1 Shayna Walker September 8, 2009 at 2:15 am

Lots of food for thought and a great post. It has left me, as usual after reading your posts, wanting to know what the ideal and ethical venue-vendor relationship looks like, and if it exists outside of the celebrity designer/planner world. Where do we start? I’m really intrigued and look forward to learning a lot more from you about this.

2 Michelle Loretta September 10, 2009 at 12:43 am

Thanks for this post Sean! I come from the world of wholesale (apparel)… and it is a completely different animal than retail. One thing that people forget is that when you are in the business of wholesale you are also in the business of collecting receivables. When you have the volume that you need to make wholesale worthwhile, you are also doing a TON of invoicing and collecting. And, unfortunately, retailers VERY OFTEN do not pay timely. It can be insane to get paid on your wholesale accounts. You either become a credit collector, or factor your receivables (another hit to your margin.) Ultimately wholesalers end up financing a good deal of their customers’ business. We are so blessed in the wedding industry to have people often pay us upfront of our service/product delivery! We shouldn’t take that for granted!

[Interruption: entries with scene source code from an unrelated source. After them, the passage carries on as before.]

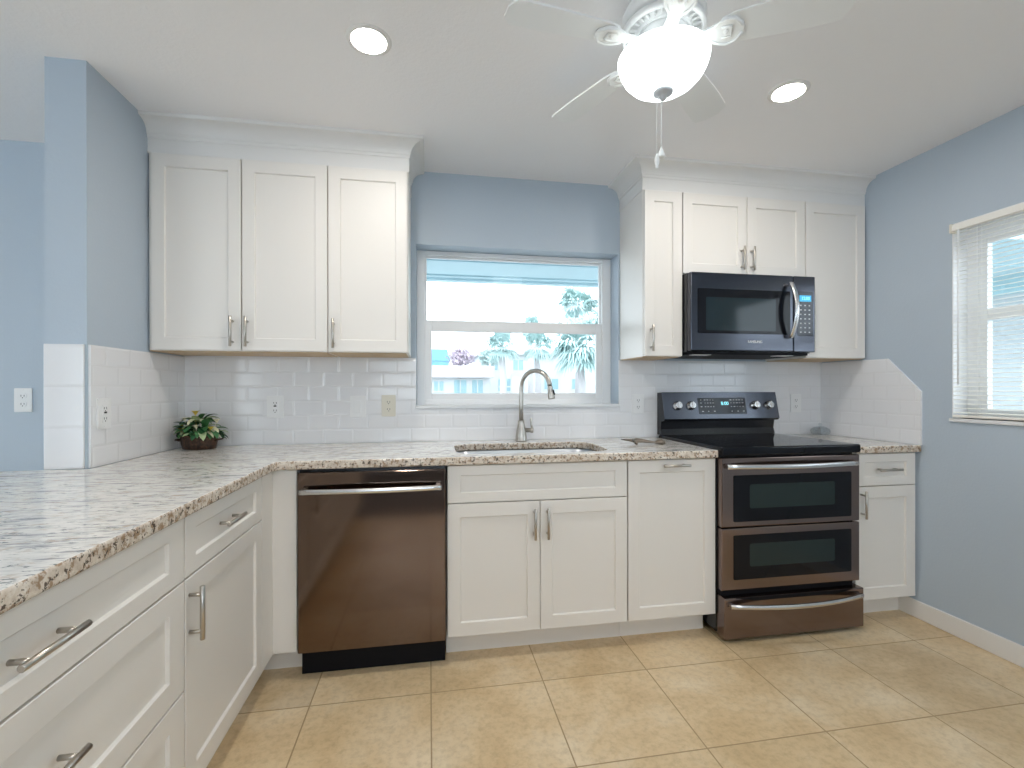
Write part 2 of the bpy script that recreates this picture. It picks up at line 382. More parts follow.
# ------------------------------------------------------------------ kitchen window
t = thing('window_1', 'white single hung kitchen window over the sink', 'window', (1.778, 0.14, WZ0), kind='structure')
bm = B()
for b in ((WX0, 1.229, .12, .19, WZ0, WZ1), (2.318, WX1, .12, .19, WZ0, WZ1), (1.229, 2.318, .12, .19, 1.990, WZ1), (1.229, 2.318, .12, .19, WZ0, 1.14)): add_box(bm, *b, 0.004)
obj('window_frame', bm, M_vinyl, t)
bm = B()
for b in ((1.229, 1.238, .150, .175, 1.56, 1.990), (2.310, 2.318, .150, .175, 1.56, 1.990), (1.238, 2.310, .150, .175, 1.56, 1.612), (1.238, 2.310, .150, .175, 1.980, 1.990)): add_box(bm, *b, 0.002)
s = obj('upper_sash', bm, M_vinyl, t); obj('pane', box(1.234, 2.314, .160, .164, 1.605, 1.985), M_glass, s)
bm = B()
for b in ((1.228, 1.267, .124, .150, 1.135, 1.606), (2.279, 2.319, .124, .150, 1.135, 1.606), (1.267, 2.279, .124, .150, 1.135, 1.176), (1.267, 2.279, .124, .150, 1.543, 1.606)): add_box(bm, *b, 0.004)
s = obj('lower_sash', bm, M_vinyl, t); obj('pane', box(1.263, 2.283, .135, .139, 1.17, 1.548), M_glass, s)
obj('sill', box(WX0 - 0.004, WX1 + 0.004, -0.022, 0.124, WZ0 - 0.012, WZ0 + 0.006, 0.003), M_marble, t)

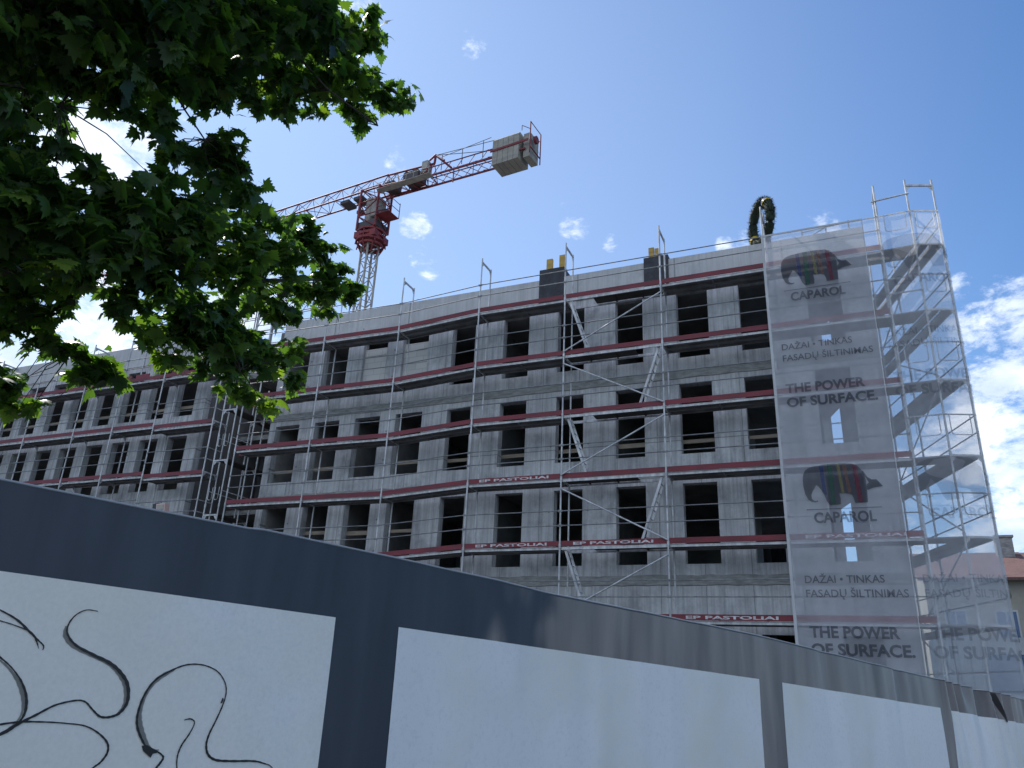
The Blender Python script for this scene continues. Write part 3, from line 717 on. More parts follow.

3 Teresa Wilson September 10, 2009 at 11:22 am

I see this happening all over AZ. People with the best of intentions, but unfortunately no strategy or dollar break-down. A tragedy waiting to happen. It is hard to tell an artist that their new (seemingly great) idea for their art, may just be that: an idea.

Still addicted to your blog Sean. Thank you for your brilliant weekly advice.

4 Jeremy Carter September 10, 2009 at 2:11 pm

It’s amazing how a few simple calculations can support or destroy a idea.

5 Christine September 15, 2009 at 1:28 am

Oh goodness, does this ever hit home HARD to things I was just talking about over dinner. I’m pulling out of my wholesale marketing and focusing right back on the retail side of things! Thank you for waking me up! Wow. All I can say is … WOW.